The struggle of Tunisian youth in a radical hotspot

Friday 25/09/2015
Chatting the day away. A Douar Hicher café.

Tunis - Ahmed Ouni is angry and seems desperate when he talks about his pros­pects as an unemployed young man in Douar Hicher, a working-class neighbour­hood near Tunis from where dozens of radical Islamists have left to join battlefields in Iraq and Syria.
“I’m terribly afraid when I look at young people around me here and see they have no jobs and are unable to marry even when they have reached the age of 35 years and more,” said Ahmed, 26, who earned a technician’s diploma from a voca­tional training school after dropping out of high school.
Douar Hicher came into the spot­light as a radical Salafist stronghold when a young man from the neigh­bourhood, Hamza Maghraoui, was shown on an Islamic State (ISIS) video in February pushing Jorda­nian pilot and ISIS hostage Muath al-Kasasbeh into the cage where he was burned to death.
Tunisian gunmen trained in Libya and linked to ISIS and al-Qaeda have also hit closer to home, killing 22 people at the Bardo National Mu­seum in Tunis in March and 38 tour­ists at the beach resort of Sousse in June.
Men seated at cafés in Douar Hich­er, a few kilometres from the Bardo museum, talked about the news that Maghraoui had been killed in Syria and what drives someone to extremism.
“Finding a decent job for us here is almost impossible. It is a one-sid­ed affair. I’m fighting to find stable work. But I failed to find it because people like us are treated by those in high positions in government like nothing, almost like rubbish,” said Ahmed.
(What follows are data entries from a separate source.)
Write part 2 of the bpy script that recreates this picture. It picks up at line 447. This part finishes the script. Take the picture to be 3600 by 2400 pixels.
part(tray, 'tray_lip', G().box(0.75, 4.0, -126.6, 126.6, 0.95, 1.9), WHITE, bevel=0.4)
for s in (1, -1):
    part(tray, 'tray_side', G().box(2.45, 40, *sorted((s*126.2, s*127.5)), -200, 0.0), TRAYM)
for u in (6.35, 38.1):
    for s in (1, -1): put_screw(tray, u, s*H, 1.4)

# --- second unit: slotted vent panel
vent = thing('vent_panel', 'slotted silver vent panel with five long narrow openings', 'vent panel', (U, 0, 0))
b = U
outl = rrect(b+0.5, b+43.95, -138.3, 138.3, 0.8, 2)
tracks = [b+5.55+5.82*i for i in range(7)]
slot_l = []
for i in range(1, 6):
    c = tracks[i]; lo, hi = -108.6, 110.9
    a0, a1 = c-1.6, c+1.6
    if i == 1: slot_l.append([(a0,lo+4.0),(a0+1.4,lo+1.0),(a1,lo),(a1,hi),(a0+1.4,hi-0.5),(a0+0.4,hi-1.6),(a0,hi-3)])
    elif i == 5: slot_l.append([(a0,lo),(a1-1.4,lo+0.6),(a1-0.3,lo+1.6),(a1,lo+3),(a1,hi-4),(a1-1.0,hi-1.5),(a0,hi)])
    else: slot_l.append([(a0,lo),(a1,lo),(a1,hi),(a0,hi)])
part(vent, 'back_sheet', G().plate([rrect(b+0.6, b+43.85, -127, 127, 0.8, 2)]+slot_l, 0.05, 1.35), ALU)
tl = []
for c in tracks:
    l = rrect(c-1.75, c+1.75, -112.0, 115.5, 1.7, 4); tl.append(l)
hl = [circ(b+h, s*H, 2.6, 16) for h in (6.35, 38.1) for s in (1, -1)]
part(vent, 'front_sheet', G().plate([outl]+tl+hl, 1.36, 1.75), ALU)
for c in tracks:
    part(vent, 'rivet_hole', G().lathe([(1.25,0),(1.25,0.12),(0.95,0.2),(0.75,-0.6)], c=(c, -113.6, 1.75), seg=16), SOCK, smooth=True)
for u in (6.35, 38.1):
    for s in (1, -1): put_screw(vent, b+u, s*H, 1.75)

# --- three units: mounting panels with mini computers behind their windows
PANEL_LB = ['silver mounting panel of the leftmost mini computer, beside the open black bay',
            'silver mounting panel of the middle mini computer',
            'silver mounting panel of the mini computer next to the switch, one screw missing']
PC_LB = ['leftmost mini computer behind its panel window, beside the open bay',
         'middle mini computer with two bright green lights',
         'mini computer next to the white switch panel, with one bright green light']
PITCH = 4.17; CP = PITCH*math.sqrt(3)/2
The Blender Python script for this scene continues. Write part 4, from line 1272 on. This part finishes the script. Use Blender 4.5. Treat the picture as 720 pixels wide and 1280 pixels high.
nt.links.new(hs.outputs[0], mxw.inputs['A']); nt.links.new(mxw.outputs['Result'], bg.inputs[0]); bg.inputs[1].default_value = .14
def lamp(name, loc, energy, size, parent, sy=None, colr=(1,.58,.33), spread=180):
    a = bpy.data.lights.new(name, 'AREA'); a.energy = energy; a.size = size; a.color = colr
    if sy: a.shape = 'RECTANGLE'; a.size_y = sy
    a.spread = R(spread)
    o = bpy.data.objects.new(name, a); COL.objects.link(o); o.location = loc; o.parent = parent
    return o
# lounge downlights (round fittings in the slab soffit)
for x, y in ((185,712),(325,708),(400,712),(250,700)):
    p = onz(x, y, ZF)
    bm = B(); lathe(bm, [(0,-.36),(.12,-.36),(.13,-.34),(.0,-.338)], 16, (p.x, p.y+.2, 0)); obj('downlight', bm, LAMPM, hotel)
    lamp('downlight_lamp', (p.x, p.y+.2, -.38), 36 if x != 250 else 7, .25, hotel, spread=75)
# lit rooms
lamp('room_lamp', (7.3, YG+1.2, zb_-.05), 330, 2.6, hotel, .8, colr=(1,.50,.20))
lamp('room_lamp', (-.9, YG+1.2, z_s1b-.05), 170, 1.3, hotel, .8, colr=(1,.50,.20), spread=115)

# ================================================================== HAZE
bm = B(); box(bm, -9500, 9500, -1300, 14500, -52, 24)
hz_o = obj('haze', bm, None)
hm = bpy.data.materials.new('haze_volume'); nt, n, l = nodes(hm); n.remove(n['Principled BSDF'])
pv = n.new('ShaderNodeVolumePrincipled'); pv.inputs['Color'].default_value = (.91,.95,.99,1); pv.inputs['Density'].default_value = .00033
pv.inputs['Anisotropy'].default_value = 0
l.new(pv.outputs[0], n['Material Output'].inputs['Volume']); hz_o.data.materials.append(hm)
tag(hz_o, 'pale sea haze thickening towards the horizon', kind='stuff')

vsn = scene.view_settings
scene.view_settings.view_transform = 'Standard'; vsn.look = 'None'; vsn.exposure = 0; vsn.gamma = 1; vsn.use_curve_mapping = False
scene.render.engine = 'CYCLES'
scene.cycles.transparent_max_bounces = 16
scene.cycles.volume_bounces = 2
He said while he knocked on the doors of numerous government of­fices for job to no avail, he worked as a cement mixer, bricklayer or a driver for construction sites.
“It is hard to work for about 15 dinars (about $7) a day. I must help ease the financial pain of my father who, as a retired military man, is providing for my four sisters who do not work,” said Ahmed.
He expressed conflicting feelings about the country and his country­men.
“Sometimes, I loathe this place and the people living in it as I feel alone and abandoned by all those who could help,” said Ahmed before pausing.
“I love Tunisia but I hope that it would become a country which cares and pays attention to people at the bottom of the social rung,” he said.
The unemployment rate in Tu­nisia – about 15% — is among the highest in North Africa and univer­sity graduates are the hardest hit by joblessness.
Sabri Hamdi, a local leader of Nidaa Tounes, which dominates a four-party ruling coalition, paints a grim picture of life in Douar Hicher for young people.
“It can be described as the ground for hopelessness. There is not one inch of green land for the youth to relax or practice sports. No culture or sports facility for young people. There is only the café to sit and talk in the morning and afternoon,” said Sabri.
Sabri gave the example of a uni­versity graduate who works as a waiter to illustrate the hurdles faced by youth looking for jobs.
“After several attempts and thanks to the goodwill of several people, we found him a job as a waiter in a café at a petrol station. He has a high school diploma plus six years at uni­versity. ”
Sabri said dozens of young people joined ISIS for money or the belief their death in conflict zones might lend some meaning to their lives.
About 3,000 Tunisians are thought to be fighting in Syria and Iraq, the largest per capita contin­gent among all nationalities. Ac­cording to the Tunisian govern­ment, in the two years prior to April 2015, it prevented more than 12,000 from leaving Tunisia to join jihadist groups.
A Libyan Justice Ministry spokes­man recently estimated the number of Tunisians engaged with jihadist groups in Libya at more than 2,000.
Sabri said dire social and cultural conditions could be the breeding ground for Islamic radicalisation, drug addiction and crime.
“The youth population here are four groups: 30% are linked to drugs and crime; another 30% are at­tempting to sail illegally to Europe; and 30% are hovering around hard-line Salafists from where some are recruited to Daesh,” he said. Daesh is the Arabic acronym for ISIS.
“The remaining 10% are the ex­ception. They are lucky to have good family conditions and to live decent lives.”